Behar, though, does supplement her interviews with participant observation. She lives in the community, and we sometimes see Behar dealing with the same social pressures that makes Esperanza afraid of being seen talking to Behar about her life history (e.g., a boy yelling “Gringa!” at her in an angry tone, and people drawing insulting words on her car). We are also transported across the border of a cult, which is a very interesting experience, to say the least. Behar also accompanies Esperanza into a large city, which allows us to see the validity in Esperanza’s fears of being seen with Behar, as well as seeing specific detail about how Esperanza’s peddling works (being invited inside and chatting sometimes, for example).

I was hoping that there would be a chapter about the confessions of inquisition and how these related to Esperanza’s story. Behar talks about her work researching confessions during the inquisition, and sometimes tangentially refers to how these relate to Esperanza's stories, and I would have appreciated a chapter that discussed this in detail. But perhaps the book was already long enough and given a few statements in the autobiographical chapter, it seems like she was already publishing about that before finishing the book. But the topic of “confessions” is a very interesting one. Like “translation” and “border”, I think “confession” can apply to most ethnographers, and having some investigation of that concept would have, I think, been satisfying.

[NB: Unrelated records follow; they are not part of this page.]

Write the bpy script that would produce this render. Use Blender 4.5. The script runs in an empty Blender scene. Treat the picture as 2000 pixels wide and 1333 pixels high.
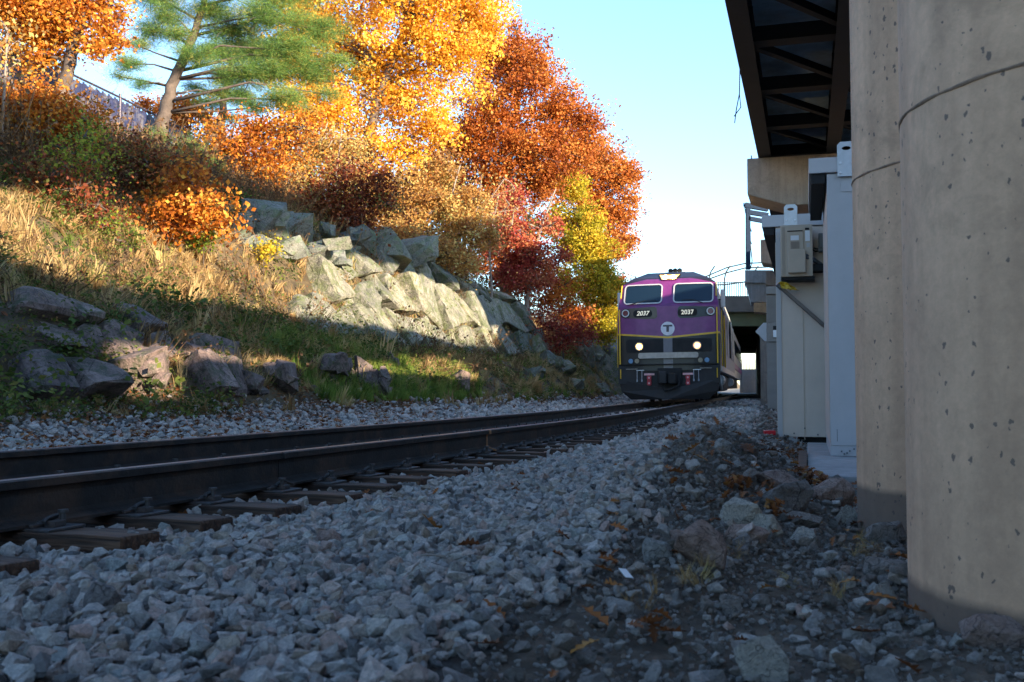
import bpy, bmesh, math, random
import numpy as np
from mathutils import Vector, Matrix, Euler
rad = math.radians
sc = bpy.context.scene
C = sc.collection
rng = np.random.default_rng(7)
random.seed(7)

# ------------------------------------------------------------------ camera, light, exposure
FPX, CAMZ = 1944.4, 0.55
PITCH = math.atan(90.5 / FPX)
cam = bpy.data.objects.new('camera', bpy.data.cameras.new('camera'))
C.objects.link(cam)
cam.location = (0, 0, CAMZ)
cam.rotation_euler = (math.pi / 2 + PITCH, 0, 0)
cam.data.lens = 35; cam.data.sensor_width = 36
cam.data.clip_start = 0.05; cam.data.clip_end = 3000
cam.data.dof.use_dof = True
cam.data.dof.focus_distance = 11.0
cam.data.dof.aperture_fstop = 8.0
sc.camera = cam

SUN_EL = rad(12.6)
LH = Vector((-0.75, 0.66, 0)).normalized()            # horizontal direction the light travels in
LD = Vector((LH.x * math.cos(SUN_EL), LH.y * math.cos(SUN_EL), -math.sin(SUN_EL)))
w = bpy.data.worlds.new('World'); sc.world = w; w.use_nodes = True
nt = w.node_tree; nt.nodes.clear()
sky = nt.nodes.new('ShaderNodeTexSky'); sky.sky_type = 'NISHITA'; sky.sun_disc = False
sky.sun_elevation = SUN_EL
sky.sun_rotation = math.atan2(-LH.x, -LH.y)
sky.altitude = 0; sky.air_density = 1.0; sky.dust_density = 0.35; sky.ozone_density = 3.2
bg = nt.nodes.new('ShaderNodeBackground'); bg.inputs['Strength'].default_value = 0.115
wo = nt.nodes.new('ShaderNodeOutputWorld')
nt.links.new(sky.outputs[0], bg.inputs[0]); nt.links.new(bg.outputs[0], wo.inputs[0])
sun = bpy.data.objects.new('sun', bpy.data.lights.new('sun', 'SUN')); C.objects.link(sun)
sun.data.energy = 3.1; sun.data.angle = rad(0.6); sun.data.color = (1.0, 0.83, 0.62)
sun.rotation_euler = LD.to_track_quat('-Z', 'Y').to_euler()
sc.view_settings.view_transform = 'Standard'; sc.view_settings.look = 'None'
sc.view_settings.exposure = 2.4; sc.view_settings.gamma = 1.0
sc.view_settings.use_curve_mapping = False
sc.cycles.max_bounces = 6; sc.cycles.transparent_max_bounces = 6
sc.cycles.use_denoising = True

# ------------------------------------------------------------------ track frame: u = metres left of the near rail, t = metres along it
TT = np.arange(-20, 460, .1); TH = np.radians(19.8 - .34 * np.clip(TT, -4, 17.5))
_dx = np.cumsum(np.sin(TH)) * .1; _dy = np.cumsum(np.cos(TH)) * .1
_i0 = int(np.argmin(abs(TT))); RX = _dx - _dx[_i0] - 1.98; RY = _dy - _dy[_i0] + 3.85
def ut(u, t):
    a = np.interp(t, TT, TH)
    return np.interp(t, TT, RX) - u * np.cos(a), np.interp(t, TT, RY) + u * np.sin(a)
def inv(x, y):
    i = int(np.argmin((RX[:1600] - x) ** 2 + (RY[:1600] - y) ** 2)); a = TH[i]
    return -(x - RX[i]) * math.cos(a) + (y - RY[i]) * math.sin(a), TT[i]
def base(t): return -0.0037 * np.clip(t, 0, 60)
def W(px, py, d):
    """the point of the place at distance d that stands at this spot of the photograph"""
    x = (px - 1000) / FPX; y = -(py - 666.5) / FPX
    D = np.array([x, math.cos(PITCH) - y * math.sin(PITCH), math.sin(PITCH) + y * math.cos(PITCH)])
    D = D * d / D[1]; D[2] += CAMZ
    return Vector(D)

def _hash(ix, iy, s):
    h = (ix.astype(np.int64) * 374761393 + iy.astype(np.int64) * 668265263 + s * 974711) & 0x7fffffff
    h = ((h ^ (h >> 13)) * 1274126177) & 0x7fffffff
    return ((h ^ (h >> 16)) & 0xffff) / 65535.0
def vnoise(x, y, s=0):
    x = np.asarray(x, float); y = np.asarray(y, float)
    ix = np.floor(x); iy = np.floor(y); fx = x - ix; fy = y - iy
    fx = fx * fx * (3 - 2 * fx); fy = fy * fy * (3 - 2 * fy)
    a = _hash(ix, iy, s); b = _hash(ix + 1, iy, s); c = _hash(ix, iy + 1, s); d = _hash(ix + 1, iy + 1, s)
    return (a * (1 - fx) + b * fx) * (1 - fy) + (c * (1 - fx) + d * fx) * fy * 1.0
def fbm(x, y, s=0, o=4):
    r = 0; a = .5
    for k in range(o):
        r = r + a * (vnoise(x * 2 ** k, y * 2 ** k, s + k) - .5); a *= .5
    return r * 2

UG = [-400, 2.1, 3, 4, 4.6, 5.0, 5.3, 5.6, 6.0, 6.5, 7.2, 8.0, 8.7, 9.5, 10, 11, 12.5, 14.5, 18, 30, 400]
SEC = {
 4:  [0, 0, .04, .14, .26, .36, .55, 1.05, 1.5, 1.75, 2.15, 2.5, 2.85, 3.26, 3.5, 4.1, 5.3, 6.9, 7.2, 7.8, 8],
 13: [0, 0, .04, .12, .24, .38, .62, .85, 1.1, 1.45, 1.9, 2.5, 3.2, 4.05, 4.4, 5.1, 5.8, 6.9, 7.2, 7.8, 8],
 20: [0, 0, .02, .1, .2, .42, .7, .95, 1.2, 1.4, 1.7, 3.1, 4.4, 4.9, 5.2, 5.6, 6.1, 6.9, 7.2, 7.8, 8],
 27: [0, 0, .02, .08, .2, .45, .72, .95, 1.25, 1.5, 1.75, 3.3, 4.7, 5.0, 5.2, 5.3, 5.8, 6.4, 7, 7.6, 8],
 38: [0, 0, .0, .05, .25, .6, .9, 1.2, 1.5, 1.8, 2.2, 3.9, 4.5, 4.6, 4.8, 5, 5.3, 5.6, 6, 7, 8],
 50: [0, 0, .0, .05, .3, .7, 1.1, 1.5, 2.0, 2.7, 3.3, 3.5, 3.7, 3.8, 3.9, 4, 4.3, 4.6, 5, 6, 7]}
SK = sorted(SEC)
def hill(u, t):
    P = np.array([np.interp(u, UG, SEC[k]) for k in SK])
    tt = np.clip(t, SK[0], SK[-1]); out = np.zeros_like(P[0])
    for k in range(len(SK) - 1):
        a, b = SK[k], SK[k + 1]; m = (tt >= a) & (tt <= b); f = (tt - a) / (b - a)
        out = np.where(m, P[k] * (1 - f) + P[k + 1] * f, out)
    return out
def g2(u, t, u0, t0, su, st): return np.exp(-((u - u0) / su) ** 2 - ((t - t0) / st) ** 2)
def dirt(u, t):
    """1 on the dirt and rubble right of the clean ballast"""
    b = -2.28 + .22 * fbm(u * 1.1, t * .9, 31) + .5 * np.clip((t + 1.5) / 6, 0, 1)
    return np.clip((b - u) / .22, 0, 1)
def Hh(u, t):
    u = np.asarray(u, float); t = np.asarray(t, float)
    h = hill(u, t) + base(t) - .045 - .036 * np.clip((u + 1.05) / .45, 0, 1) * np.clip((2.35 - u) / .3, 0, 1)
    up = np.clip((u - 4.6) / 2, 0, 1)
    h = h + up * (.28 * fbm(u * .55, t * .55, 5) + .10 * fbm(u * 2.2, t * 2.2, 9))
    r = np.clip((-u - 2.3) / .8, 0, 1)
    h = h - r * .10 * np.clip((t - 3) / 4, 0, 1) - r * .04
    h = h + .36 * g2(u, t, -2.30, 3.2, .40, 1.9) + .07 * g2(u, t, -2.5, .6, .5, 1.6) + .08 * g2(u, t, -4.1, -.4, .6, .9)
    h = h + .34 * g2(u, t, -2.6, 13.5, .7, 2.6) + .05 * g2(u, t, -2.4, 9.0, .7, 2.5)
    h = h + r * .03 * fbm(u * 4, t * 4, 3)
    h = h - np.clip((-u - 3.6) / .6, 0, 1) * .10 * np.clip((t - 1.5) / 4, 0, 1) - np.clip((-u - 2.1) / .4, 0, 1) * .10 * np.clip((t - 3.6) / 2, 0, 1)
    return h
def P3(u, t, dz=0):
    x, y = ut(u, t); return Vector((float(x), float(y), float(Hh(u, t)) + dz))
def hit(px, py, d0=1.2, d1=90):
    """where the sight line through a spot of the photograph meets the ground: (point, u, t)"""
    D = np.geomspace(d0, d1, 420); E = W(px, py, 1.0); X = E.x * D; Y = D; Z = CAMZ + (E.z - CAMZ) * D
    q = np.argmin((RX[None, :1400:2] - X[:, None]) ** 2 + (RY[None, :1400:2] - Y[:, None]) ** 2, axis=1) * 2; a = TH[q]
    U = -(X - RX[q]) * np.cos(a) + (Y - RY[q]) * np.sin(a); k = np.nonzero(Z <= Hh(U, TT[q]))[0]
    if len(k):
        k = k[0]; return Vector((X[k], Y[k], Z[k])), float(U[k]), float(TT[q[k]])
    P = W(px, py, d1)
    return W(px, py, d1), *inv(P.x, P.y)

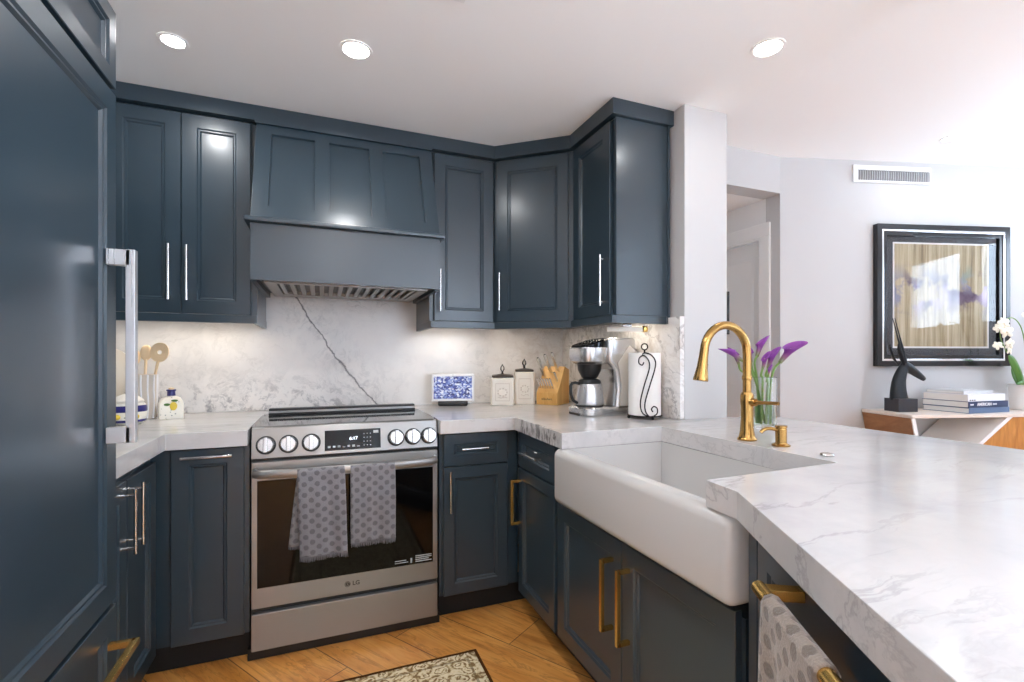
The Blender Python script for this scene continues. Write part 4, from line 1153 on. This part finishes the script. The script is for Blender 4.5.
# faucet
t = thing('faucet', 'brass gooseneck kitchen faucet behind the sink', 'faucet', (1.326, 1.205, Z), 0)
link('base', MB().lathe([(0.0, 0.0), (0.030, 0.0), (0.031, 0.004), (0.026, 0.010), (0.022, 0.03), (0.0195, 0.07), (0.019, 0.110), (0.021, 0.128), (0.0205, 0.150), (0.0155, 0.160), (0.0, 0.160)], seg=40), 'brass_dark', t)
arc = [(0, 0, 0.158), (0, 0, 0.22), (0, 0, 0.285)] + [(-0.092+0.092*math.cos(R(a)), 0, 0.290+0.092*math.sin(R(a))) for a in range(15, 166, 10)] + [(-0.183, 0, 0.30)]
link('spout', MB().tube(arc, 0.0135, 20).lathe([(0.0145, 0), (0.016, 0.004), (0.016, 0.012), (0.0145, 0.016)], (0, 0, 0.20)), 'brass_dark', t)
e = Vector(arc[-1]); dn = Vector((-0.16, 0, -1)).normalized()
hm = MB(); hm.lathe([(0.0138, -0.004), (0.0142, 0.02), (0.0165, 0.055), (0.0215, 0.085), (0.0235, 0.096), (0.0225, 0.100), (0.0, 0.100)], e, 32, rot_to(dn))
sh = link('spray_head', hm, 'brass_dark', t)
link('spray_button', MB().box(0.010, 0.0185, -0.006, 0.006, -0.07, -0.042, 0.002), 'black', sh, tuple(e), (0, R(9), 0))
lev = MB(); lev.tube([(0, 0, 0.128), (0.004, -0.032, 0.128)], [0.015, 0.013], 20).tube([(0.004, -0.030, 0.128), (0.006, -0.060, 0.129), (0.010, -0.112, 0.131)], [0.008, 0.0055, 0.006], 14)
link('lever', lev, 'brass_dark', t)
t = thing('soap_dispenser', 'small brass soap dispenser beside the faucet', 'soap dispenser', (1.335, 1.084, Z), 0)
link('body', MB().lathe([(0, 0), (0.026, 0), (0.0265, 0.004), (0.018, 0.008), (0.0165, 0.012), (0.0165, 0.052), (0.015, 0.056), (0.0175, 0.058), (0.0175, 0.064), (0, 0.065)], seg=32), 'brass_dark', t)
link('nozzle', MB().tube(catmull([(0.0, 0, 0.044), (-0.02, 0.004, 0.052), (-0.045, 0.010, 0.055), (-0.062, 0.013, 0.050), (-0.069, 0.014, 0.043)], 4), 0.0055, 12), 'brass_dark', t)
tag(link('air_switch', MB().lathe([(0, 0), (0.017, 0), (0.0175, 0.003), (0.015, 0.007), (0.008, 0.0085), (0, 0.0085)], seg=28), 'knobm', loc=(1.319, 0.926, Z)), 'small round air switch button on the worktop behind the sink', 'button')

# vase of calla lilies
VX, VY = 1.615, 1.39
t = thing('glass_vase', 'clear glass vase with water, holding the purple calla lilies', 'vase', (VX, VY, Z), 0)
link('glass', MB().lathe([(0, 0.0), (0.046, 0.0), (0.0475, 0.004), (0.0475, 0.198), (0.0465, 0.200), (0.0445, 0.199), (0.0435, 0.012), (0, 0.010)], seg=48), 'glass', t)
link('water', MB().lathe([(0, 0.0105), (0.0432, 0.0125), (0.0436, 0.105), (0, 0.105)], seg=48), 'water', t)
rt = Vector((0.929, -0.369, 0)); fwd = Vector((0.369, 0.929, 0))
PXM = 0.00393
def calla(label, px, py, tilt_px, size, depth, foot, opened=1.0):
    root = thing('calla_lily', label, 'flower', (VX, VY, Z), 0)
    head = rt*((px-763.5)*PXM) + fwd*depth + Vector((0, 0, (358-py)*PXM+CAM_H-Z))
    td = (rt*tilt_px[0] + Vector((0, 0, 1))*tilt_px[1] + fwd*tilt_px[2]).normalized()
    nk = head - td*size*1.0
    rim = Vector((nk.x, nk.y, 0)); 
    if rim.length > 0.03: rim = rim.normalized()*0.03
    st = catmull([Vector((foot[0], foot[1], 0.018)), Vector((rim.x*0.4+foot[0]*0.5, rim.y*0.4+foot[1]*0.5, 0.10)), Vector((rim.x, rim.y, 0.192)), nk - td*0.03 + Vector((0, 0, 0.0)), nk], 6)
    link('stem', MB().tube(st, [0.0042]*(len(st)-1)+[0.0048], 10), 'stem', root)
    # spathe: rolled funnel with a flared lip drawn to a point on one side
    Q = rot_to(td).to_4x4()
    side = (rt*(1 if tilt_px[0] >= 0 else -1)); loc = Q.to_3x3().transposed() @ side
    sa = math.atan2(loc.y, loc.x)
    def f(u, v):
        a = u*2*PI*1.06; z = size*(v**0.9)
        rad = size*(0.085 + 0.10*v + 0.26*opened*max(0, v-0.45)**1.5)
        lip = 1.0 + 0.42*v*v*math.cos(a-sa) 
        rr = rad*(1+0.30*max(0, v-0.6)*math.cos(a-sa)) + 0.0012*u
        return nk + (Q @ Vector((rr*math.cos(a), rr*math.sin(a), z*lip)))
    sp = MB(); sp.grid(f, 26, 14, lambda u, v: (u, v))
    o = link('spathe', sp, 'calla', root, smooth=80)
    sm = o.modifiers.new('thickness', 'SOLIDIFY'); sm.thickness = 0.0012
    link('spadix', MB().tube([nk+td*size*0.25, nk+td*size*0.8], [0.003, 0.002], 8), 'lemon', root)
calla('large open purple calla lily at the right of the bouquet', 790, 345, (0.52, 0.8, -0.25), 0.085, -0.03, (0.01, -0.015), 1.6)
calla('purple calla lily leaning far left past the faucet', 731, 349, (-0.75, 0.6, 0.0), 0.070, 0.03, (0.02, 0.01), 0.9)
calla('small purple calla lily half hidden by the faucet neck', 741, 351, (-0.35, 0.9, 0.0), 0.056, 0.06, (0.012, 0.02), 0.9)
calla('slim purple calla lily just right of the faucet neck', 755, 347, (-0.12, 1.0, 0.1), 0.062, 0.05, (0.0, 0.02), 0.7)
calla('tallest purple calla lily in the middle of the bouquet', 766, 340, (0.35, 0.95, 0.1), 0.068, 0.03, (-0.01, 0.01), 0.9)
calla('short purple calla lily below the tallest one', 763, 356, (0.1, 0.9, -0.2), 0.050, -0.02, (-0.015, -0.005), 0.8)
calla('purple calla lily curling left of the large open one', 772, 352, (0.25, 0.95, -0.1), 0.066, -0.01, (-0.005, -0.015), 1.1)
calla('tiny dark calla bud low in the bouquet', 766, 367, (0.15, 0.95, -0.1), 0.030, -0.03, (0.006, -0.02), 0.4)

# ------------------------------------------------------------------ rug
rg_ = bmesh.new()
X0, X1, Y0, Y1 = -0.16, 0.583, 0.35, 1.866
nx, ny = 30, 60
uvl = rg_.loops.layers.uv.verify()
vs = [[rg_.verts.new((X0+(X1-X0)*i/nx, Y0+(Y1-Y0)*j/ny, 0.009+0.0006*math.sin(i*1.7+j*1.3))) for j in range(ny+1)] for i in range(nx+1)]
for i in range(nx):
    for j in range(ny):
        f = rg_.faces.new((vs[i][j], vs[i+1][j], vs[i+1][j+1], vs[i][j+1]))
        for lp in f.loops:
            v = lp.vert.co; lp[uvl].uv = (min(v.x-X0, X1-v.x, v.y-Y0, Y1-v.y), v.y)
o = tag(link('rug', rg_, 'rug', smooth=60), 'cream and brown ornate runner rug on the wood floor', 'rug')
sm = o.modifiers.new('thickness', 'SOLIDIFY'); sm.thickness = 0.008; sm.offset = -1

# ------------------------------------------------------------------ living-room side
t = thing('framed_picture', 'large framed abstract print with black mat on the living room wall', 'picture', FW(1.09, 0.001, 1.138), FA)
pw, ph = 0.466, 0.897
def frame(mb, x0, x1, z0, z1, wd, y0, y1, bev=0.003):
    mb.box(x0, x1, y0, y1, z0, z0+wd, bev).box(x0, x1, y0, y1, z1-wd, z1, bev).box(x0, x0+wd, y0, y1, z0+wd*0.9, z1-wd*0.9, bev).box(x1-wd, x1, y0, y1, z0+wd*0.9, z1-wd*0.9, bev)
    return mb
M['frameb'] = mat('black_lacquer', lin(24, 24, 27), 0.22)
M['mat_board'] = mat('charcoal_mat_board', lin(62, 66, 72), 0.8)
link('outer_frame', frame(MB(), -pw, pw, 0, ph, 0.034, -0.035, 0), 'frameb', t)
link('silver_fillet', frame(MB(), -pw+0.033, pw-0.033, 0.033, ph-0.033, 0.014, -0.032, 0, 0.002), 'chrome', t)
link('inner_frame', frame(MB(), -pw+0.046, pw-0.046, 0.046, ph-0.046, 0.026, -0.027, 0), 'frameb', t)
link('mat_board', MB().box(-pw+0.06, pw-0.06, -0.008, -0.001, 0.06, ph-0.06), 'mat_board', t)
link('inner_mat', MB().box(-0.338, 0.338, -0.0095, -0.008, 0.115, ph-0.108), 'paper', t)
link('print', MB().box(-0.328, 0.328, -0.0105, -0.0095, 0, 0.652), 'art', t, (0, 0, 0.126))
M['glazing'] = mat('anti_glare_glass', (1, 1, 1), 0.0, trans=1.0, ior=1.3)
link('glazing', MB().box(-pw+0.06, pw-0.06, -0.016, -0.014, 0.06, ph-0.06), 'glazing', t)

t = thing('framed_picture', 'dark edge of a small frame beside the white wall end', 'picture', (1.747, 1.79, 1.30), 90)
link('frame', frame(MB(), -0.085, 0.085, 0, 0.20, 0.018, -0.022, 0), 'frameb', t)
link('mat_board', MB().box(-0.068, 0.068, -0.010, 0, 0.017, 0.183), 'paper', t)

# console: thin top on slanted wood ends
Zc = 0.8705
M['pale_top'] = wood('pale_maple', [(0.3, lin(222, 206, 192)), (0.7, lin(236, 224, 212))], (3, 30, 30))
ct = thing('console_table', 'long pale console table with slanted wooden ends under the picture', 'console table', FW(0.55, 0.012, 0), FA)
TOPZ = 0.87
link('top', MB().box(-0.012, 1.30, -0.345, 0, TOPZ-0.018, TOPZ, 0.002), 'pale_top', ct)
def slab(x_top, x_bot, z_top, z_bot, th, y0, y1): return [(x_top, z_top), (x_top+th, z_top), (x_bot+th, z_bot), (x_bot, z_bot)]
link('end_panel', MB().prism(slab(-0.012, 0.135, TOPZ-0.019, 0.12, 0.022, 0, 0), -0.34, -0.004, axis='Y'), 'trim', ct)
link('wood_face', MB().prism(slab(-0.016, 0.131, TOPZ-0.019, 0.12, 0.004, 0, 0), -0.334, -0.006, axis='Y'), 'consolewood', ct)
link('end_panel', MB().prism(slab(0.586, 0.11, TOPZ-0.019, 0.47, 0.034, 0, 0), -0.34, -0.004, axis='Y'), 'trim', ct)
link('wood_door', MB().prism([(0.622, TOPZ-0.02), (1.29, TOPZ-0.02), (1.29, 0.13), (0.165, 0.13), (0.146, 0.47)], -0.335, -0.02, axis='Y'), 'consoleoak', ct)
link('bottom', MB().box(0.10, 1.30, -0.345, 0, 0.10, 0.12, 0.002), 'trim', ct)
for q in (0.16, 1.2):
    for q2 in (-0.31, -0.07): link('leg', MB().box(q, q+0.04, q2, q2+0.04, 0, 0.10), 'trim', ct)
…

We could also, for example, see the autobiographical chapter as an attempt at “confession”. I also see opportunities for “confession” every day in social life, and wished that she would have helped develop that concept (given her extensive experience with it, in terms of the inquisition archives).

References

Friedman, Sam. 2014. Comedy and Distinction: The Cultural Currency of a “Good” Sense of Humour. New York, USA: Routledge.

Jerolmack, Colin and Shamus Khan. 2014a. “Talk Is Cheap: Ethnography and the Attitudinal Fallacy.” Sociological Methods & Research 43(2):178–209.

Jerolmack, Colin and Shamus Khan. 2014b. “Toward an Understanding of the Relationship Between Accounts and Action.” Sociological Methods & Research 43(2):236–47.